Saturday, 17 August 2013

DB2 Anatomy of a Relational Database

According to the relational model, data in a relational database is stored in relations, which are perceived by the user as tables. Each relation is composed of tuples (records) and attributes (fields). A relational database has several other characteristics, which are discussed in this section.
Tables : Tables are the main structures in the database. Each table always represents a single, specific subject.
The logical order of records and fields within a table is of absolutely no importance. Every table contains at least one field—known as a primary key—that uniquely identifies each of its records. In below figure for example, CustomerID is the primary key of the Customers table.) In fact, data in a relational database can exist independent of the way it is physically stored in the computer because of these last two table characteristics. This is great news for users because they aren’t required to know the physical location of a record in order to retrieve its data.

The subject that a given table represents can be either an object or an event. When the subject is an object, the table represents something that is tangible, such as a person, place, or thing. Regardless of its type, every object has characteristics that can be stored as data. This data can then be processed in an almost infinite number of ways. Pilots, products,machines, students, buildings, and equipment are all examples of objects that can be represented by a table.
Fields : A field is the smallest structure in the database, and it represents a characteristic of the subject of the table to which it belongs. Fields are the structures actually used to store data. The data in these fields can then be retrieved and presented as information in almost any configuration imaginable. Remember that the quality of the information you get from your data is in direct proportion to the amount of time you’ve dedicated to ensuring the structural integrity and data integrity of the fields themselves. There is just no way to underestimate the importance of fields.
Every field in a properly designed database contains one and only one value, and its name identifies the type of value it holds. This makes entering data into a field very intuitive. If you see fields with names such as FirstName, Last- Name,City, State, and ZipCode,you know exactly what type of value goes into each field.
Records : A record represents a unique instance of the subject of a table. It is composed of the entire set of fields in a table, regardless of whether or not the fields contain any values. Because of the manner in which a table is defined, each record is identified throughout the database by a unique value in the primary key field of that record.
Keys : Keys are special fields that play very specific roles within a table. The type of key determines its purpose within the table.
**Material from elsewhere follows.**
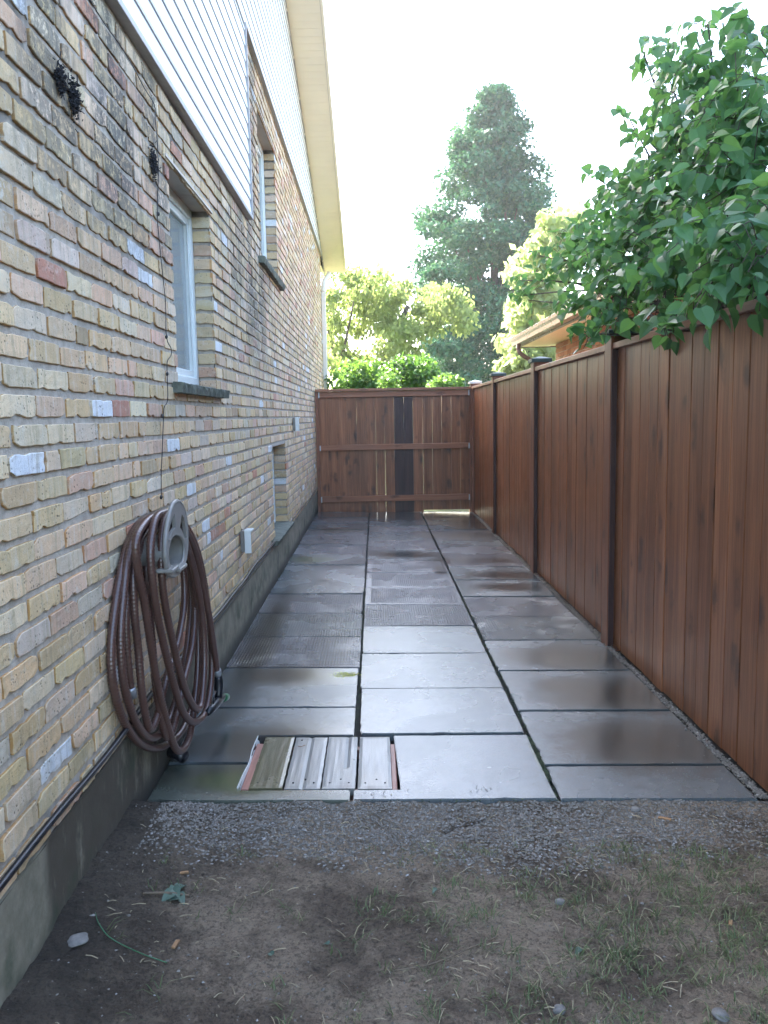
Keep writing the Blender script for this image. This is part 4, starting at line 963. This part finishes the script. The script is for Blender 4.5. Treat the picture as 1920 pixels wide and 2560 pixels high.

Although a table might contain several types of keys,we will limit our discussion to the two most important ones: the primary key and the foreign key.
A primary key is a field or group of fields that uniquely identifies each record within a table. (When a primary key is composed of two or more fields, it is known as a composite primary key.) The primary key is the most important for two reasons: Its value identifies a specific record throughout the entire database, and its field identifies a given table throughout the entire database. Primary keys also enforce table-level integrity and help establish relationships with other tables. Every table in your database should have a primary key.

When you determine that a pair of tables has a relationship to each other,you typically establish the relationship by taking a copy of the primary key from the first table and inserting it into the second table, where it becomes a foreign key. (The term foreign key is derived from the fact that the second table already has a primary key of its own,and the primary key you are introducing from the first table is foreign to the second table.)
Foreign keys are important not only for the obvious reason that they help establish relationships between pairs of tables but also because they help ensure relationship-level integrity. This means that the records in both tables will always be properly related because the values of a foreign key must be drawn from the values of the primary key to which it refers. Foreign keys also help you avoid the dreaded “orphaned records,” a classic example of which is an order record without an associated customer.
Views : A view is a virtual table composed of fields from one or more tables in the database. The tables that comprise the view are known as base tables. The relational model refers to a view as virtual because it draws data from base tables rather than storing any data on its own. In fact, the only information about a view that is stored in the database is its structure. Views enable you to see the information in your database from many different perspectives, thus providing great flexibility for working with data. You can create views in a variety of ways—they are especially useful when based on multiple related tables. For example, you can create a view that summarizes information such as the total number of hours worked by every carpenter within the downtown Seattle area. Or you can create a view that groups data by specific fields.
In many RDBMS programs, a view is commonly implemented and referred to as a saved query or, more simply, a query. In most cases, a query has all the characteristics of a view, so the only difference is that it is referred to by a different name. (We often wonder if someone in some marketing department had something to do with this.) It’s important to note that some vendors are now beginning to call a query by its real name. Regardless of what it’s called in your RDBMS program, you’ll certainly use views in your database.